Provided material:

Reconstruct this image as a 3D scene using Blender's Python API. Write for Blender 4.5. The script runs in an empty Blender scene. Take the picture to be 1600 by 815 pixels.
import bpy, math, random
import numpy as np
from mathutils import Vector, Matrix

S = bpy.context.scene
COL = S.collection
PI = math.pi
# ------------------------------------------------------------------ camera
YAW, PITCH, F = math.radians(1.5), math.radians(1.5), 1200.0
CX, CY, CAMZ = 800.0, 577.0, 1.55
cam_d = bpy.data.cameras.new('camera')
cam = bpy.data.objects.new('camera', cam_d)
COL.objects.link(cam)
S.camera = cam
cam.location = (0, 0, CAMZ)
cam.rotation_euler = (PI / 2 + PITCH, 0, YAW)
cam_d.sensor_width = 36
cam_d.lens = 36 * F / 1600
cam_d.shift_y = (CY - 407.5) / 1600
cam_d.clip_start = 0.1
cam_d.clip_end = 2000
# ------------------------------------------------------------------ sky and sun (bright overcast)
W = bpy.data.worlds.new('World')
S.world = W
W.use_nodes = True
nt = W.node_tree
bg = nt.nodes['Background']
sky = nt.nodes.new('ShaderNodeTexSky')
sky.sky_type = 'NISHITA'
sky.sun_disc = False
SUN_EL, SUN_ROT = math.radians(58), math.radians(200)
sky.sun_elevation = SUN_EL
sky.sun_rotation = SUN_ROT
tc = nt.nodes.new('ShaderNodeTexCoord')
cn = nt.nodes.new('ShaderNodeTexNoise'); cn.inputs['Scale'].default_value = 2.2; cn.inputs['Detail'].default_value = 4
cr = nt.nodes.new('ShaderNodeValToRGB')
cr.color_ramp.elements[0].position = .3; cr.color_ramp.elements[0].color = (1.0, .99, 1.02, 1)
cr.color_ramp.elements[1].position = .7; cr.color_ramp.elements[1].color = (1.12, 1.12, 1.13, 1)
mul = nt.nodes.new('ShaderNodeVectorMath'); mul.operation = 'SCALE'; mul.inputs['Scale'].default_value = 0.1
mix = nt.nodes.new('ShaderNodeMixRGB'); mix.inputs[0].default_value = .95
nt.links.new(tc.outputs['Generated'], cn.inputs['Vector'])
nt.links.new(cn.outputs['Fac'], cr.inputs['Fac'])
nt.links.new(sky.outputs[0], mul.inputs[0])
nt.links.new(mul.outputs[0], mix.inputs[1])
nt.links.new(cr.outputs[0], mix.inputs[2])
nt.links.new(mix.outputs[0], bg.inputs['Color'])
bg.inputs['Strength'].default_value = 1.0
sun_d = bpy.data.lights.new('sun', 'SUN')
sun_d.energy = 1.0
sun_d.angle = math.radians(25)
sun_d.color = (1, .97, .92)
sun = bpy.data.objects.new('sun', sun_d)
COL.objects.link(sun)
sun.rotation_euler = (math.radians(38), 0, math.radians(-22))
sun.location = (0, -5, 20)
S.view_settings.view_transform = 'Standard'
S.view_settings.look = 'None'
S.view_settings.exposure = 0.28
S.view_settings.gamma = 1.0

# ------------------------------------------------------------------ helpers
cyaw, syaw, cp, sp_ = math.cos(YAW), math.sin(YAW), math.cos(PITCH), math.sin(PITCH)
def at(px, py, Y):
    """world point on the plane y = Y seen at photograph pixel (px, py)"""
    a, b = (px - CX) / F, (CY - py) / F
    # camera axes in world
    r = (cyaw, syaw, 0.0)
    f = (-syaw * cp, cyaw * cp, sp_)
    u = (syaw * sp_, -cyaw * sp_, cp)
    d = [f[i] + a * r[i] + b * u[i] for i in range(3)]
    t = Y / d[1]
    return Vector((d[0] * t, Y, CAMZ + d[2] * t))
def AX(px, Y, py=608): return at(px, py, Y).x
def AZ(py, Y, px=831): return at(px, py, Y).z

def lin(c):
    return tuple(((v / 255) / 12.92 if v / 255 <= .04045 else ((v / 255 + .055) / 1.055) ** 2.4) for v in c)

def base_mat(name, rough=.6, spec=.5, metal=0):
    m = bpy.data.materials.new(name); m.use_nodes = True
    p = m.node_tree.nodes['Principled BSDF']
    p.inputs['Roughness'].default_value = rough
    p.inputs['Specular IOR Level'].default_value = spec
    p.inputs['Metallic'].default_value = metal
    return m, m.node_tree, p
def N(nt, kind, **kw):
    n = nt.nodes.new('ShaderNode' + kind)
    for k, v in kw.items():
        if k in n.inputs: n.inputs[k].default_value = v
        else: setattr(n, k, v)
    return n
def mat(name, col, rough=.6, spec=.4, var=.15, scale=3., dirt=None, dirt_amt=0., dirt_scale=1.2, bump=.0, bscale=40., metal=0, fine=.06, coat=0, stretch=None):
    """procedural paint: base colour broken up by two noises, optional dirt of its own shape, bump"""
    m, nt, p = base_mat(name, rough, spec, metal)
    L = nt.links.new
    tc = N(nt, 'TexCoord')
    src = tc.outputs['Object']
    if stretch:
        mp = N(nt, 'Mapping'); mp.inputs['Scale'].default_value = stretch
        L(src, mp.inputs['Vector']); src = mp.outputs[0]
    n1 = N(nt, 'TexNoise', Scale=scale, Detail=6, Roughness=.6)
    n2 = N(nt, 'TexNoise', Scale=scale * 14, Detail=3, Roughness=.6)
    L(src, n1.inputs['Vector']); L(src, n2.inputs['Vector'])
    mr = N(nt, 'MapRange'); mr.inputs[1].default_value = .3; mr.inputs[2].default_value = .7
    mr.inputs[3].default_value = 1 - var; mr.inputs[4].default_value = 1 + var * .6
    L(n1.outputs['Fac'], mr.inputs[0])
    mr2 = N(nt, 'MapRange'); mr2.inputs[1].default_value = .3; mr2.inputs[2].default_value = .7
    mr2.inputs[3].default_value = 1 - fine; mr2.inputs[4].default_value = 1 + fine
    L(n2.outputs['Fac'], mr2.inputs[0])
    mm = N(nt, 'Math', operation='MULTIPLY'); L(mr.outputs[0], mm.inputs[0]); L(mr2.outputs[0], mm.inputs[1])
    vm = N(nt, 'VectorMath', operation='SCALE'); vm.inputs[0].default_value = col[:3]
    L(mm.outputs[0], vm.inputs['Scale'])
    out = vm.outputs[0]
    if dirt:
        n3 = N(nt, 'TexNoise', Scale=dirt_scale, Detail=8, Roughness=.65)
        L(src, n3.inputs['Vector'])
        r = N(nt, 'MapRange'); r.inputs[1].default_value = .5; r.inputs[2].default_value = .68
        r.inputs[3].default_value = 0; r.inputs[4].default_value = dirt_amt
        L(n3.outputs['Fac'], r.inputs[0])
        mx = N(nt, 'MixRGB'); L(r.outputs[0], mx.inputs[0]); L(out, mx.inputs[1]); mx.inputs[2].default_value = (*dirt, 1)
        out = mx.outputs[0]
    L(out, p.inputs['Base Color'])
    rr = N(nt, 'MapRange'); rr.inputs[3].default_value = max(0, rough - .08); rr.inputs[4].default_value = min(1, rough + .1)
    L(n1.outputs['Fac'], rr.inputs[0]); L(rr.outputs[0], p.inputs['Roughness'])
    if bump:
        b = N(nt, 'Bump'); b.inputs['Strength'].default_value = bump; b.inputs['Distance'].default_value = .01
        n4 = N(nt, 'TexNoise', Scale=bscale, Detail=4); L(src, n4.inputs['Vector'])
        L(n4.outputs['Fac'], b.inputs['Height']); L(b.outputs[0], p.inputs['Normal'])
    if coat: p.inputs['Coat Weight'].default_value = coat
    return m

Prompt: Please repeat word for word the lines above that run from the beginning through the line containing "from mathutils import Vector, Matrix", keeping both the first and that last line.

Output for this exercise:
Reconstruct this image as a 3D scene using Blender's Python API. Write for Blender 4.5. The script runs in an empty Blender scene. Take the picture to be 1600 by 815 pixels.
import bpy, math, random
import numpy as np
from mathutils import Vector, Matrix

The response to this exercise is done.